Show each line of the data below that has the string "high" in it.

Raw data
[BEGIN]

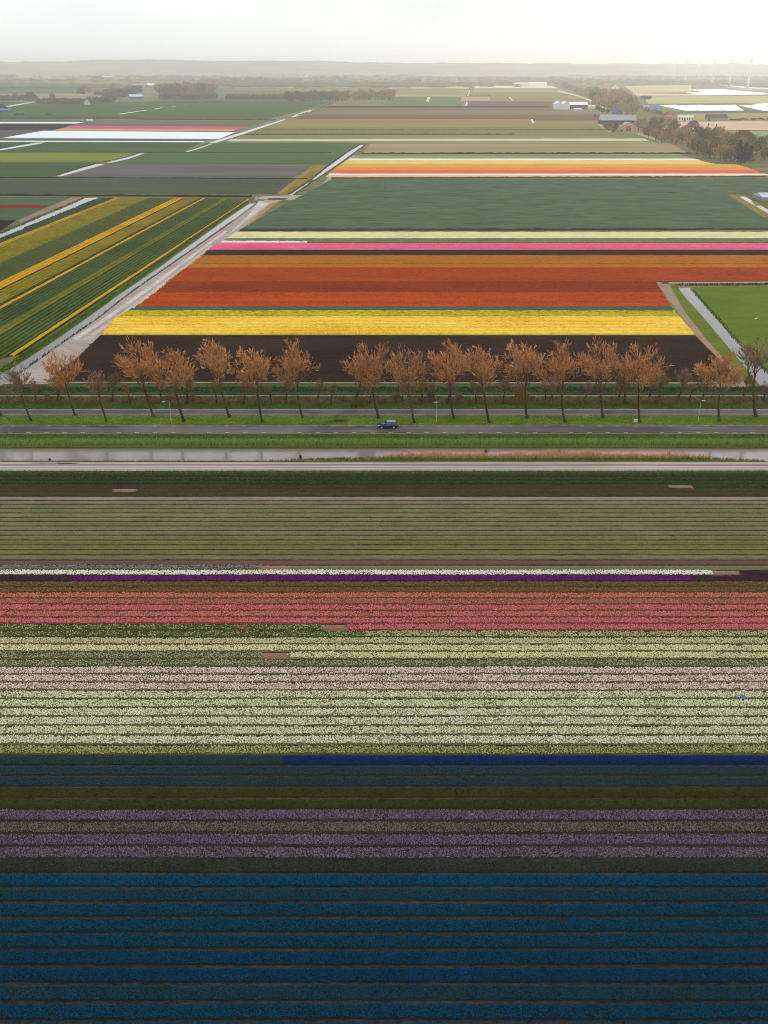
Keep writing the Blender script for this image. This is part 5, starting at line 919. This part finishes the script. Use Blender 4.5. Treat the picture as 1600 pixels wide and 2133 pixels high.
# ------------------------------------------------------------------ copses and woods farther off
def far_tree(seed, kind):
    """unit tree 1 m high and about 0.8 m wide: trunk and a ragged crown of small faces"""
    g = np.random.default_rng(seed)
    if kind == 'conifer':
        n = 520; z = g.random(n)**0.8*0.95+0.05; rr = (1.02-z)*0.33*np.sqrt(g.random(n)); a = g.uniform(0, 6.28, n); P = np.stack([np.cos(a)*rr, np.sin(a)*rr, z], 1)
    else:
        nl = 11; cl = g.normal(0, 1, (nl, 3)); cl /= np.linalg.norm(cl, axis=1)[:, None]; cl = cl*g.uniform(0.1, 0.24, (nl, 1)); cl[:, 2] *= 1.1; k = g.integers(0, nl, 640); n = 640
        o = g.normal(0, 1, (n, 3)); o /= np.linalg.norm(o, axis=1)[:, None]; P = cl[k]+o*(g.random((n, 1))**0.4)*0.19; P[:, 2] += 0.58 if kind != 'bush' else 0.42
        P[:, 2] = np.clip(P[:, 2], 0.03, None)
    D = g.normal(0, 1, (n, 3)); D[:, 2] = np.abs(D[:, 2])+0.3; D /= np.linalg.norm(D, axis=1)[:, None]; S = np.cross(D, g.normal(0, 1, (n, 3))); S /= np.linalg.norm(S, axis=1)[:, None]
    w = (0.035 if kind == 'bare' else 0.05)*g.uniform(0.6, 1.4, (n, 1)); l = 0.10*g.uniform(0.6, 1.4, (n, 1))
    V = np.stack([P-S*w/2, P+S*w/2, P+D*l], 1); me = mesh_np('crown', V.reshape(-1, 3), np.arange(3*n).reshape(-1, 3))
    b = MB().tube([(0, 0, -0.02), (0, 0, 0.25), (0.01, 0, 0.6)], [0.028, 0.02, 0.008], 6, False)
    for j in range(5): a = j*1.3; b.tube([(0, 0, 0.3+0.05*j), (0.1*math.cos(a), 0.1*math.sin(a), 0.5+0.05*j), (0.2*math.cos(a), 0.2*math.sin(a), 0.66+0.03*j)], [0.012, 0.008, 0.003], 4, False)
    return b.mesh('trunk'), me
def fmat(name, cols, y): return mat(name, [alb(c, y) for c in cols], (0.3, 0.3, 0.3), patch=0.2, patch_amt=0.3, island=0.75, rough=0.8, obj_random=0.6)
KINDS = {'brown': ('bush', [(126, 112, 100), (150, 132, 116), (166, 142, 120)], 1700, 'bare grey-brown'), 'rust': ('bush', [(166, 126, 96), (190, 146, 110)], 1700, 'rust-coloured'), 'olive': ('bush', [(96, 92, 48), (122, 110, 56), (140, 124, 60), (118, 102, 66)], 950, 'olive-brown leafing'),
         'dark': ('bush', [(72, 72, 54), (92, 88, 66)], 950, 'dark green'), 'gold': ('bush', [(160, 134, 58), (184, 152, 64)], 900, 'golden-green'), 'conifer': ('conifer', [(54, 54, 42), (68, 66, 48)], 900, 'dark conifer'), 'tan': ('bush', [(168, 144, 104), (188, 162, 114), (158, 136, 98)], 1400, 'tan-brown leafing'),
         'slate': ('bush', [(112, 114, 114), (134, 130, 128), (148, 138, 130)], 1700, 'slate-grey'), 'hazy': ('bush', [(176, 162, 140), (190, 172, 146)], 2800, 'hazy pale brown')}
FT = {k: [far_tree(200+17*i+j, v[0]) for j in range(3)] for i, (k, v) in enumerate(KINDS.items())}
for k, v in KINDS.items():
    for t, c in FT[k]: t.materials.append(M_bark); c.materials.append(fmat('far_'+k, v[1], v[2]))
rt = random.Random(9); COUNT = {}
def plant(spots, kind_mix, where, nm='tree', cat='tree'):
    """spots: (column, foot row, height in rows, width factor); one tree each"""
    grp = 'trees '+where; rows = sorted(spots)
    for i, (px, py, hp, wf) in enumerate(rows):
        k = rt.choice(kind_mix); t, c = FT[k][rt.randrange(3)]; p = G(px, py); h = hp/ppm(px, py)
        root = empty(nm, (p.x, p.y, 0), rt.uniform(0, 6.28)); root.scale = (h*wf, h*wf, h); link('trunk', t, root); link('crown', c, root)
        lab = f'{KINDS[k][3]} tree {where}, {ordn(i+1)} from left'
        if len(lab.split()) > 16: lab = f'tree {where}, {ordn(i+1)} from left'
        tag(root, lab, cat, grp)
def mass(spots, kind_mix, label, nm='hedgerow'):         # far belts that read as one mass
    Vs, Fs, nb = [], [], 0
    for px, py, hp, wf in spots:
        k = rt.choice(kind_mix); c = FT[k][rt.randrange(3)][1]; p = G(px, py); h = hp/ppm(px, py); a = rt.uniform(0, 6.28)
        co = np.empty(len(c.vertices)*3, np.float32); c.vertices.foreach_get('co', co); co = co.reshape(-1, 3); q = co.copy()
        q[:, 0] = (co[:, 0]*math.cos(a)-co[:, 1]*math.sin(a))*h*wf+p.x; q[:, 1] = (co[:, 0]*math.sin(a)+co[:, 1]*math.cos(a))*h*wf+p.y; q[:, 2] = co[:, 2]*h
        Vs.append(q); Fs.append(np.arange(len(q)).reshape(-1, 3)+nb); nb += len(q)
    tag(link(nm, mesh_np(nm, np.concatenate(Vs), np.concatenate(Fs)), None, MATS['far_'+kind_mix[0]]), label, kind='stuff')
def line_(x0, x1, y0, y1, n, h0, h1, w=1.2): return [(x0+(x1-x0)*(i+rt.random()*0.8)/n, y0+(y1-y0)*i/n+rt.uniform(-1.0, 1.0), rt.uniform(h0, h1), w*rt.uniform(0.85, 1.2)) for i in range(n)]
mass(line_(-5, 76, 212, 211, 22, 12, 19, 1.1), ['brown', 'slate', 'brown', 'rust'], 'bare hedge of mixed trees at the left edge'); mass(line_(80, 180, 217, 217, 44, 11, 16, 1.4), ['brown', 'brown', 'slate'], 'long bare brown hedge before the dark barn'); plant([(110, 210, 20, 1), (32, 209, 20, 0.9), (60, 209, 22, 0.9), (69, 209, 22, 0.8)], ['brown'], 'standing above the long hedge')
mass(line_(178, 240, 216, 213, 24, 9, 16, 1.3), ['slate', 'brown'], 'grey right end of the long hedge'); plant([(176, 194, 19, 1.1), (185, 195, 15, 1.1)], ['rust'], 'beside the teal house'); plant(line_(222, 292, 206, 199, 30, 16, 26, 1.3), ['slate', 'brown', 'slate'], 'in the copse before the turquoise building')
mass(line_(334, 450, 208, 208, 60, 13, 18, 1.2), ['brown', 'slate'], 'even grey-brown hedge right of the turquoise building'); plant(line_(330, 445, 197, 193, 34, 18, 27, 1.3), ['brown', 'brown', 'rust', 'tan'], 'in the tall copse behind the even hedge'); mass(line_(2, 36, 162, 162, 14, 6, 8, 1.6), ['slate'], 'small dark copse near the left skyline')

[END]

Written solution
Keep writing the Blender script for this image. This is part 5, starting at line 919. This part finishes the script. Use Blender 4.5. Treat the picture as 1600 pixels wide and 2133 pixels high.
    """unit tree 1 m high and about 0.8 m wide: trunk and a ragged crown of small faces"""